Em tempos atuais, a produção industrial de relações informacionais (com o suporte de tecnologias digitais e popularização dos instrumentos de produção, disseminação, transmissão, recepção e armazenamento de conteúdo) se torna um elemento central das disputas políticas, semânticas e simbólicas das democracias. As tecnologias de comunicação digital aparecem desafiando a lógica da comunicação de massa tal qual entendíamos no século XX e nos forçam compreender novas dinâmicas do e no campo democrático. O que era uma estrutura de transmissão de poucos para muitos, realizada em sua maioria sob bases comerciais de larga escala – privadas ou estatais – deu lugar a uma malha mais ou menos descentralizada de fluxos que não reproduz o maquinário, a linguagem, o estilo ou a forma da antiga mídia de massa.

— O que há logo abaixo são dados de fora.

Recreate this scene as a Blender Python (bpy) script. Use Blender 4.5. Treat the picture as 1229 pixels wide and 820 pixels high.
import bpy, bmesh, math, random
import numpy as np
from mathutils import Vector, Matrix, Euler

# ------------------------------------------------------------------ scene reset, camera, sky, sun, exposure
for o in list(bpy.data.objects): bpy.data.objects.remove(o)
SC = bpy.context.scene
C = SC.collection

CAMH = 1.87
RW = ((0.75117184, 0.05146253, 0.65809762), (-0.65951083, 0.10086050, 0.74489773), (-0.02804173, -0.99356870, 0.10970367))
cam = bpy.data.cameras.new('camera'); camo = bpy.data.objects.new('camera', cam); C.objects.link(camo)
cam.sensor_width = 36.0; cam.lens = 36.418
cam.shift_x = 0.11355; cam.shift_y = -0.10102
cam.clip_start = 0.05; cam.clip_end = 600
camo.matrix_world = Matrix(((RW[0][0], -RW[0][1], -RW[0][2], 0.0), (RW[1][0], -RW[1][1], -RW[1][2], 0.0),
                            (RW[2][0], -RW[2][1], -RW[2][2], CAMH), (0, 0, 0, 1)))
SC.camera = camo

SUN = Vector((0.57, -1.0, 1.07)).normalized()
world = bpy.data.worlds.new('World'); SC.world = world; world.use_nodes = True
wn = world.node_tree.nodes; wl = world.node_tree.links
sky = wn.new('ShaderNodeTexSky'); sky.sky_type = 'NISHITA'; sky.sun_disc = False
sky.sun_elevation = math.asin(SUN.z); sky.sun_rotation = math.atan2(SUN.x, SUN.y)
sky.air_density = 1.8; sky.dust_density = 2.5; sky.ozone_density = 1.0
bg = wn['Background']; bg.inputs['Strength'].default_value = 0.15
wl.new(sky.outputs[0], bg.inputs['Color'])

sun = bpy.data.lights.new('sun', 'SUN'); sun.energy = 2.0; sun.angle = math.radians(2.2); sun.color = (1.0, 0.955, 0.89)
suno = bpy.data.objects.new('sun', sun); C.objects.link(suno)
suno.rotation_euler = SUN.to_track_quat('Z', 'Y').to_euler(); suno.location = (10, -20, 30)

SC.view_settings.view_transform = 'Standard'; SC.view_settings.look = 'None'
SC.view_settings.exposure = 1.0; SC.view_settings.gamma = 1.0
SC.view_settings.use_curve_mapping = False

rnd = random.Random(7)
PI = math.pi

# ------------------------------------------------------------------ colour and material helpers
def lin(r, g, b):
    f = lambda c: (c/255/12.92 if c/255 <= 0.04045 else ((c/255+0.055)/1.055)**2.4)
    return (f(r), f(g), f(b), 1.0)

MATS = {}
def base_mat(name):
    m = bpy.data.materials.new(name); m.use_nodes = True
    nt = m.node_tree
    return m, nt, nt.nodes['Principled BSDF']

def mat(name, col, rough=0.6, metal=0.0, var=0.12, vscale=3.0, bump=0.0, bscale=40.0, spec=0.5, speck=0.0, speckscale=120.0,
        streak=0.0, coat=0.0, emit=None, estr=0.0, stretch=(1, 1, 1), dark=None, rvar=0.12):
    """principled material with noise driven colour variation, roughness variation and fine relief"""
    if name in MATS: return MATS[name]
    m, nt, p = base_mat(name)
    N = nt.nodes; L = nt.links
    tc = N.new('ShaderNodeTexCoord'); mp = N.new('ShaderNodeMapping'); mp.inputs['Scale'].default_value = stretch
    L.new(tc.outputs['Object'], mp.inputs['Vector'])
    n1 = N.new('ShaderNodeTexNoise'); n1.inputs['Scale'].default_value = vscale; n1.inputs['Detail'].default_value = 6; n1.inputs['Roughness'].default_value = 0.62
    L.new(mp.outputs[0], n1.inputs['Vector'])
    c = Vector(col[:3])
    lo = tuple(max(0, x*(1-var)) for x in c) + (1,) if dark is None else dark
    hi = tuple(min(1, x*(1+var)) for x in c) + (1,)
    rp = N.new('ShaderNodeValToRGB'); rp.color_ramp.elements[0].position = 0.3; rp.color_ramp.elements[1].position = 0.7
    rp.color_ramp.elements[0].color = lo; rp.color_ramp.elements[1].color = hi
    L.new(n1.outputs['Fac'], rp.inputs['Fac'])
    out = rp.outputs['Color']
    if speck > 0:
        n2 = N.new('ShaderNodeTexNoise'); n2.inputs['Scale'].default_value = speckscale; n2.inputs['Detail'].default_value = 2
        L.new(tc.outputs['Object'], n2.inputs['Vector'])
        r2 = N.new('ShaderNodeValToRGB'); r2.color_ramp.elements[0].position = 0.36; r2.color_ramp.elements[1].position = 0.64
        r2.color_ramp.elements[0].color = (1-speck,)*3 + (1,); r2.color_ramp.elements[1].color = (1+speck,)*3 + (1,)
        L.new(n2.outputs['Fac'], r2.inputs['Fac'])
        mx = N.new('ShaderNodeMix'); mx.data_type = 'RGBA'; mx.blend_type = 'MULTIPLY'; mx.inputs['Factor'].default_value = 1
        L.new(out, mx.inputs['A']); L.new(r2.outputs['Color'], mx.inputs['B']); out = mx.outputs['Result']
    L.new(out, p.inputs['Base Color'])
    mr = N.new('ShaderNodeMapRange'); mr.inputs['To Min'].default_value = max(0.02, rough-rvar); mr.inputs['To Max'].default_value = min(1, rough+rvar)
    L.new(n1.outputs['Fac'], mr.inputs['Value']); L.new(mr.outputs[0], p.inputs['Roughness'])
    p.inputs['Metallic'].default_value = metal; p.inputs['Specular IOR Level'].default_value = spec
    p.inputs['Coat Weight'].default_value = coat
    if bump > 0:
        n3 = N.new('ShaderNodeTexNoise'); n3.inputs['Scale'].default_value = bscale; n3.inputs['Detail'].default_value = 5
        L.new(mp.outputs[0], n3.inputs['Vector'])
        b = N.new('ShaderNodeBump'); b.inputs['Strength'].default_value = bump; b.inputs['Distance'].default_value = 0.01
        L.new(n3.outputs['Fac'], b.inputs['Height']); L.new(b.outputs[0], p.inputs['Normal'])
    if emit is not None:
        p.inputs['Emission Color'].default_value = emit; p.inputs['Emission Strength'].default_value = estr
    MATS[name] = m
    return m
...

Assim, o poder político, que se concentrava na aliança entre Estado, empresas de comunicação (jornais, rádio e televisão) e grupos de interesses comerciais e simbólicos (empresas, igrejas, corporações) se movimenta de forma a ocupar este novo modelo e fazer dele sua fonte de poder e condição central para seu exercício. Da mesma forma, as conquistas relacionadas a liberdade de expressão, acesso a informação e a democratização das expressões também usufrui dos avanços e transformações que as relações de informação tiveram a partir do paradigma digital. Embora o elo entre política e informação não seja novo, as transformações tecnológicas e culturais nas sociedades democráticas impõem novos desafios à liberdade de expressão, à participação social e ao exercício do poder.